#### What is needed
Retype the whole listing verbatim and keep the pictures out of it.

#### Data

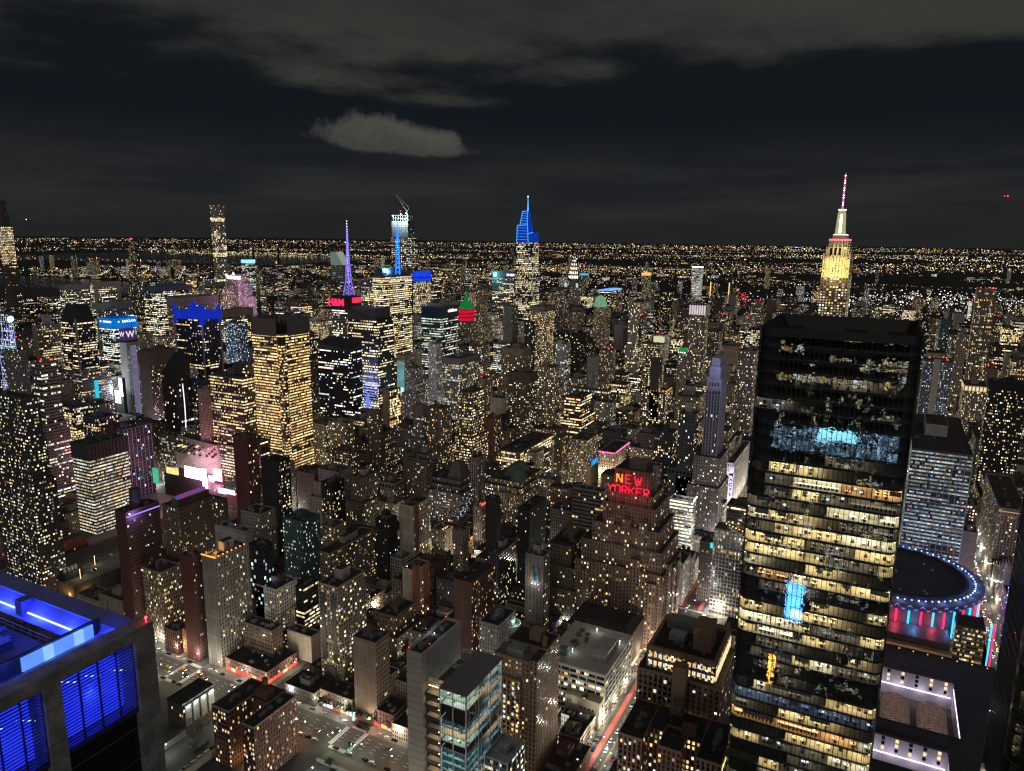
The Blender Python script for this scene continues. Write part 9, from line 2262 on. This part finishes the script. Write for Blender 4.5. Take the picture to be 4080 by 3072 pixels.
streak((3300, 1130), (4500, 1640), 150, red_, 1.7); streak((3300, 1160), (4500, 1690), 110, wht, 1.7); streak((3450, 560), (4900, 860), 120, red_, 1.5, 14); streak((3450, 590), (4800, 910), 90, wht, 1.5, 12); streak((4600, 3050), (6000, 3200), 110, [(1, .5, .3), (1, .3, .2), (1, .85, .6)], 1.2, 30); streak((7500, 5900), (7600, 2600), 180, [(1, .25, .15), (1, .55, .3), (1, .8, .5)], 1.2, 50)
for (x_, y0_, y1_, n_, s_) in ((6400, -900, 2800, 130, 1.3), (8200, 400, 5600, 150, 1.2), (11500, -2500, 3500, 170, 1.3), (15500, 1500, 9500, 170, 1.3), (21000, -3500, 7000, 200, 1.6), (27000, 2000, 16000, 200, 1.7), (30000, -5000, 5000, 180, 1.8)): streak((x_, y0_), (x_*1.04, y1_), n_, yel[:2]+PAL[:3], s_, x_*.006)
for y in range(-1500, 1500, 16):
    if random.random() < .6: spark(3428, y, 4, 1.5, random.choice(PAL[:3]), random.uniform(.4, 1.8))
tag(k.build('city_lights', PTS), 'countless tiny lights of the far boroughs', 'lights', None, 'stuff')
# lights on roofs and streets between the buildings of Manhattan
k = MB(); random.seed(12)
for i in range(260): spark(random.uniform(360, 1100), random.uniform(60, 800), random.uniform(15, 75), random.uniform(.25, .55), random.choices(PAL, (20, 20, 30, 22, 8, 4, 1, 4, 2))[0], random.uniform(1, 5))
for i in range(900):
    x, y = random.uniform(900, 2650), random.uniform(-200, 2300); spark(x, y, random.uniform(3, 7) if random.random() < .5 else random.uniform(40, 90), random.uniform(.4, 1.1), random.choices(PAL, (26, 24, 22, 10, 10, 10, 3, 3, 4))[0], random.uniform(.5, 3))
for (x0_, x1_, yy) in ((600, 1700, ST(31)), (352, 1100, 145), (352, 1100, ST(39)), (352, 1100, ST(37))):
    for x in range(x0_, x1_, 4):
        if random.random() < (.8 if yy < 0 else .35): spark(x, yy+random.uniform(-4.5, 4.5), 1.2, .42, random.choice(((1, .05, .05), (1, .95, .85), (.9, .95, 1), (1, .8, .5))), random.uniform(2, 7))
for ax_ in (607, 881, 1155, 1465, 1602, 1727, 2047):
    for y in range(-200, 2200, 9):
        if random.random() < .5: spark(ax_+random.uniform(-7, 7), y, 1.2, .5, random.choice(((1, .05, .05), (1, .95, .85), (1, .8, .5))), random.uniform(.8, 3))
tag(k.build('street_lights_glow', PTS), 'scattered tiny lamps and traffic lights between the city blocks', 'lights', None, 'stuff')
# towers with red beacons on the far shore
random.seed(14)
for lab, x, y, z, w, l in (('slim densely lit tower on the far shore right of centre', 2900, 240, 155, 26, .8), ('slim red-beaconed tower on the far shore, left of the floodlit spire tower', 3480, 165, 112, 22, .7), ('dense lit tower right of the floodlit spire tower, across the river', 3480, -118, 112, 40, .7), ('white ribbed lit tower across the river', 3520, -330, 100, 46, .85), ('broad tall tower with red lights at the far right edge across the river', 3200, -560, 165, 44, .6), ('blue-topped thin tower right of the blue-crowned supertall', 2850, 1130, 185, 26, .6), ('amber-topped thin tower beyond the arched-spire tower', 2900, 880, 190, 30, .7), ('green-white lit tower beyond the pale green dome', 3900, 900, 190, 46, .75)):
    t = building('apartment_tower', lab, 'apartment tower', x, x+w, y, y+w, z, 'B' if 'white' in lab else 'A', 'dgrey' if 'white' not in lab else 'grey', l, .5 if 'green' in lab or 'white' in lab else .05, [] if 'top' in lab else ['red'], None, 0)
    if 'blue-topped' in lab: bx('lit_top', em('top_blue', (.03, .3, 1), 1.6), t, x-1, x+w+1, y-1, y+w+1, z, z+6)
    if 'amber-topped' in lab: bx('lit_top', em('top_amber', (1, .4, .12), 1.4), t, x-1, x+w+1, y-1, y+w+1, z, z+10)
    if 'green-white' in lab: bx('lit_top', em('top_white', (.9, 1, .9), 2), t, x-1, x+w+1, y-1, y+w+1, z, z+6)
for i, y in enumerate((640, 720)):
    t = thing('apartment_tower', ('slim tower edged by a golden light line, left of its twin', 'slim tower edged by a golden light line, right of its twin')[1-i], 'apartment tower', (3300, y, 0)); M = MB(); M.fbox(3300, 3330, y-30, y, 0, 150, fac('A', 'black', .35, .05)); M.build('wall', [FAC, ROOF], t); bx('light_line', em('golden_line', (1, .62, .25), 1.6), t, 3298, 3299.9, y-4, y-1, 10, 152)
# ------------------------------------------------------------------ aircraft
for lab, p, m in (('small red-lit helicopter high at the right', (3000, -304, 490), RED), ('small white-lit aeroplane low over the left skyline', (4000, 6931, 444), em('plane_light', (.8, .85, 1), 8))):
    t = thing('aircraft', lab, 'aircraft', p); k = MB(); x, y, z = p; k.tube((x, y-6, z), (x, y+6, z), 1.1, .4, 8); k.box(x-5, x+5, y-1, y+1, z-.1, z+.1); k.build('fuselage', METAL, t); k = MB(); k.ball((x-3, y-3, z-1.5), 2.6); k.ball((x-3, y+6, z-1.5), 1.6); k.build('navigation_light', m, t)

#### Answer below
The Blender Python script for this scene continues. Write part 9, from line 2262 on. This part finishes the script. Write for Blender 4.5. Take the picture to be 4080 by 3072 pixels.
streak((3300, 1130), (4500, 1640), 150, red_, 1.7); streak((3300, 1160), (4500, 1690), 110, wht, 1.7); streak((3450, 560), (4900, 860), 120, red_, 1.5, 14); streak((3450, 590), (4800, 910), 90, wht, 1.5, 12); streak((4600, 3050), (6000, 3200), 110, [(1, .5, .3), (1, .3, .2), (1, .85, .6)], 1.2, 30); streak((7500, 5900), (7600, 2600), 180, [(1, .25, .15), (1, .55, .3), (1, .8, .5)], 1.2, 50)
for (x_, y0_, y1_, n_, s_) in ((6400, -900, 2800, 130, 1.3), (8200, 400, 5600, 150, 1.2), (11500, -2500, 3500, 170, 1.3), (15500, 1500, 9500, 170, 1.3), (21000, -3500, 7000, 200, 1.6), (27000, 2000, 16000, 200, 1.7), (30000, -5000, 5000, 180, 1.8)): streak((x_, y0_), (x_*1.04, y1_), n_, yel[:2]+PAL[:3], s_, x_*.006)
for y in range(-1500, 1500, 16):
    if random.random() < .6: spark(3428, y, 4, 1.5, random.choice(PAL[:3]), random.uniform(.4, 1.8))
tag(k.build('city_lights', PTS), 'countless tiny lights of the far boroughs', 'lights', None, 'stuff')
# lights on roofs and streets between the buildings of Manhattan
k = MB(); random.seed(12)
for i in range(260): spark(random.uniform(360, 1100), random.uniform(60, 800), random.uniform(15, 75), random.uniform(.25, .55), random.choices(PAL, (20, 20, 30, 22, 8, 4, 1, 4, 2))[0], random.uniform(1, 5))
for i in range(900):
    x, y = random.uniform(900, 2650), random.uniform(-200, 2300); spark(x, y, random.uniform(3, 7) if random.random() < .5 else random.uniform(40, 90), random.uniform(.4, 1.1), random.choices(PAL, (26, 24, 22, 10, 10, 10, 3, 3, 4))[0], random.uniform(.5, 3))
for (x0_, x1_, yy) in ((600, 1700, ST(31)), (352, 1100, 145), (352, 1100, ST(39)), (352, 1100, ST(37))):
    for x in range(x0_, x1_, 4):
        if random.random() < (.8 if yy < 0 else .35): spark(x, yy+random.uniform(-4.5, 4.5), 1.2, .42, random.choice(((1, .05, .05), (1, .95, .85), (.9, .95, 1), (1, .8, .5))), random.uniform(2, 7))
for ax_ in (607, 881, 1155, 1465, 1602, 1727, 2047):
    for y in range(-200, 2200, 9):
        if random.random() < .5: spark(ax_+random.uniform(-7, 7), y, 1.2, .5, random.choice(((1, .05, .05), (1, .95, .85), (1, .8, .5))), random.uniform(.8, 3))
tag(k.build('street_lights_glow', PTS), 'scattered tiny lamps and traffic lights between the city blocks', 'lights', None, 'stuff')
# towers with red beacons on the far shore
random.seed(14)
for lab, x, y, z, w, l in (('slim densely lit tower on the far shore right of centre', 2900, 240, 155, 26, .8), ('slim red-beaconed tower on the far shore, left of the floodlit spire tower', 3480, 165, 112, 22, .7), ('dense lit tower right of the floodlit spire tower, across the river', 3480, -118, 112, 40, .7), ('white ribbed lit tower across the river', 3520, -330, 100, 46, .85), ('broad tall tower with red lights at the far right edge across the river', 3200, -560, 165, 44, .6), ('blue-topped thin tower right of the blue-crowned supertall', 2850, 1130, 185, 26, .6), ('amber-topped thin tower beyond the arched-spire tower', 2900, 880, 190, 30, .7), ('green-white lit tower beyond the pale green dome', 3900, 900, 190, 46, .75)):
    t = building('apartment_tower', lab, 'apartment tower', x, x+w, y, y+w, z, 'B' if 'white' in lab else 'A', 'dgrey' if 'white' not in lab else 'grey', l, .5 if 'green' in lab or 'white' in lab else .05, [] if 'top' in lab else ['red'], None, 0)
    if 'blue-topped' in lab: bx('lit_top', em('top_blue', (.03, .3, 1), 1.6), t, x-1, x+w+1, y-1, y+w+1, z, z+6)
    if 'amber-topped' in lab: bx('lit_top', em('top_amber', (1, .4, .12), 1.4), t, x-1, x+w+1, y-1, y+w+1, z, z+10)
    if 'green-white' in lab: bx('lit_top', em('top_white', (.9, 1, .9), 2), t, x-1, x+w+1, y-1, y+w+1, z, z+6)
for i, y in enumerate((640, 720)):
    t = thing('apartment_tower', ('slim tower edged by a golden light line, left of its twin', 'slim tower edged by a golden light line, right of its twin')[1-i], 'apartment tower', (3300, y, 0)); M = MB(); M.fbox(3300, 3330, y-30, y, 0, 150, fac('A', 'black', .35, .05)); M.build('wall', [FAC, ROOF], t); bx('light_line', em('golden_line', (1, .62, .25), 1.6), t, 3298, 3299.9, y-4, y-1, 10, 152)
# ------------------------------------------------------------------ aircraft
for lab, p, m in (('small red-lit helicopter high at the right', (3000, -304, 490), RED), ('small white-lit aeroplane low over the left skyline', (4000, 6931, 444), em('plane_light', (.8, .85, 1), 8))):
    t = thing('aircraft', lab, 'aircraft', p); k = MB(); x, y, z = p; k.tube((x, y-6, z), (x, y+6, z), 1.1, .4, 8); k.box(x-5, x+5, y-1, y+1, z-.1, z+.1); k.build('fuselage', METAL, t); k = MB(); k.ball((x-3, y-3, z-1.5), 2.6); k.ball((x-3, y+6, z-1.5), 1.6); k.build('navigation_light', m, t)